None of the proposals is close to approval, though both states say they are planning how they should respond to the problem.

The idea of a large crab sanctuary, in particular, is likely to draw strong opposition from watermen. The reason was obvious one recent afternoon at the H. Glenwood Evans and Son seafood company in Crisfield.

As waterman Robbie Tyler pulled up to the dock with his day's catch of crabs, a dockworker yelled to him in the lower Eastern Shore accent that makes crabs into cray-abs.

" Batter, right?" the dockworker yelled. " Batter?"

"Better today," Tyler agreed.

And female crabs were the reason. Their distinctive red-tipped claws poked out between the slats of Tyler's bushels. The females had migrated dozens of miles south to the southern end of the bay to spawn, and their journey had led them right to Tyler's traps.

Tyler, 31, said he couldn't make ends meet if these crabs were protected by a sanctuary.

Already, he said, "we're right on the edge now of not being able to do this."

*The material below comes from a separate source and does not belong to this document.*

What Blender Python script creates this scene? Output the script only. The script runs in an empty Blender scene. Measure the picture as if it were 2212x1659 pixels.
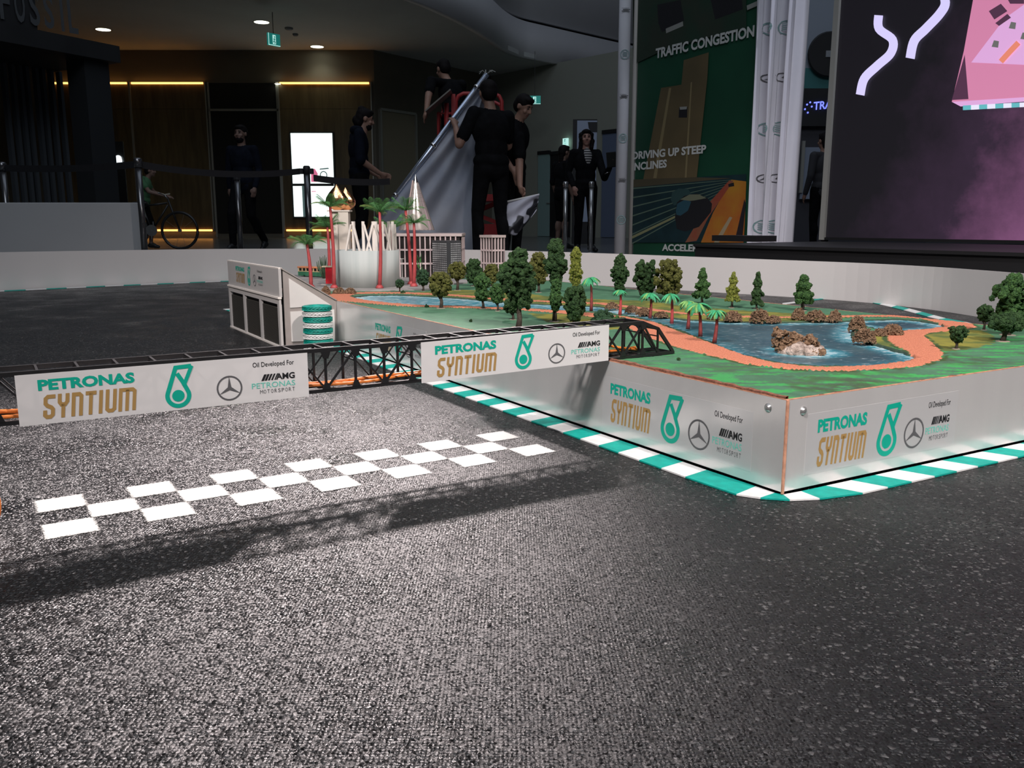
import bpy, bmesh, math, random
import numpy as np
from mathutils import Vector, Matrix, noise

random.seed(7)
np.random.seed(7)
S = bpy.context.scene
COL = S.collection

# ------------------------------------------------------------------ camera
F, CAMH, PITCH = 1860.0, 0.40, math.atan((829.5 - 482) / 1860.0)
cam_d = bpy.data.cameras.new('camera')
cam_d.sensor_fit = 'HORIZONTAL'
cam_d.sensor_width = 36.0
cam_d.lens = 36.0 * F / 2212.0
cam_d.clip_start = 0.02
cam_d.clip_end = 200
cam = bpy.data.objects.new('camera', cam_d)
cam.location = (0, 0, CAMH)
cam.rotation_euler = (math.pi / 2 - PITCH, 0, 0)
COL.objects.link(cam)
S.camera = cam

# ------------------------------------------------------------------ world, lights, exposure
w = bpy.data.worlds.new('world')
S.world = w
w.use_nodes = True
w.node_tree.nodes['Background'].inputs[0].default_value = (0.75, 0.88, 1.15, 1)
w.node_tree.nodes['Background'].inputs[1].default_value = 0.012
S.view_settings.view_transform = 'Standard'
S.view_settings.look = 'None'
S.view_settings.gamma = 1
S.view_settings.exposure = 0.0
S.view_settings.use_curve_mapping = False


def spot(name, loc, target, watts, color, half_deg, blend, radius):
    d = bpy.data.lights.new(name, 'SPOT')
    d.energy = watts
    d.color = color
    d.spot_size = math.radians(2 * half_deg)
    d.spot_blend = blend
    d.shadow_soft_size = radius
    o = bpy.data.objects.new(name, d)
    o.location = loc
    o.rotation_euler = (Vector(target) - Vector(loc)).to_track_quat('-Z', 'Y').to_euler()
    COL.objects.link(o)
    return o


def area(name, loc, target, watts, color, sx, sy):
    d = bpy.data.lights.new(name, 'AREA')
    d.shape = 'RECTANGLE'
    d.size, d.size_y = sx, sy
    d.energy = watts
    d.color = color
    o = bpy.data.objects.new(name, d)
    o.location = loc
    o.rotation_euler = (Vector(target) - Vector(loc)).to_track_quat('-Z', 'Y').to_euler()
    COL.objects.link(o)
    return o


# spotlights of the event rig: one beyond the start gantry throwing its shadow towards us, two over the public side
spot('rig_spot_back', (0.30, 7.6, 4.38), (-0.80, 0.84, 0), 7300, (1.0, 0.875, 0.865), 7.6, 1.0, 0.16)
spot('rig_spot_front', (-2.2, -2.6, 4.8), (1.0, 3.5, 0.1), 1700, (1.0, 0.91, 0.885), 22, 0.9, 0.42)
spot('rig_spot_front', (3.0, -2.2, 4.8), (0.85, 2.9, 0.1), 1500, (1.0, 0.90, 0.87), 25, 0.9, 0.12)
spot('rig_spot_stage', (4.2, 3.2, 5.6), (2.05, 7.45, 1.6), 330, (0.82, 0.86, 1.0), 11, 0.6, 0.15)
# daylight left in the atrium roof
area('atrium_daylight', (-1.0, -5.0, 11.0), (0, 6, 0.5), 540, (0.82, 0.89, 1.0), 10, 6)
area('atrium_skylight', (0, 9, 15), (0, 12, 0), 420, (0.72, 0.83, 1.0), 14, 12)

# ------------------------------------------------------------------ pixel rays -> places in the room
_c, _s = math.cos(PITCH), math.sin(PITCH)


def ray(px, py):
    x, y = (px - 1106) / F, -(py - 829.5) / F
    return Vector((x, _c + y * _s, -_s + y * _c))


def G(px, py, z=0.0):
    r = ray(px, py)
    t = (z - CAMH) / r.z
    return Vector((r.x * t, r.y * t, z))


def V(px, py, Y):
    r = ray(px, py)
    t = Y / r.y
    return Vector((r.x * t, Y, CAMH + r.z * t))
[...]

But scientists wonder whether the crabs themselves are on the edge. In pressing for change -- in the crab harvest and in the bay itself -- they say the crab is starting to follow the downward trajectory of other Chesapeake animals.

"The fact is that this is a serious decline, and it's showing the same patterns" as the earlier collapses of shad, oysters and rockfish, said Anson "Tuck" Hines of the Smithsonian Environmental Research Center in Edgewater, Md. "The definition of insanity is doing the same thing over and over again and expecting a different outcome."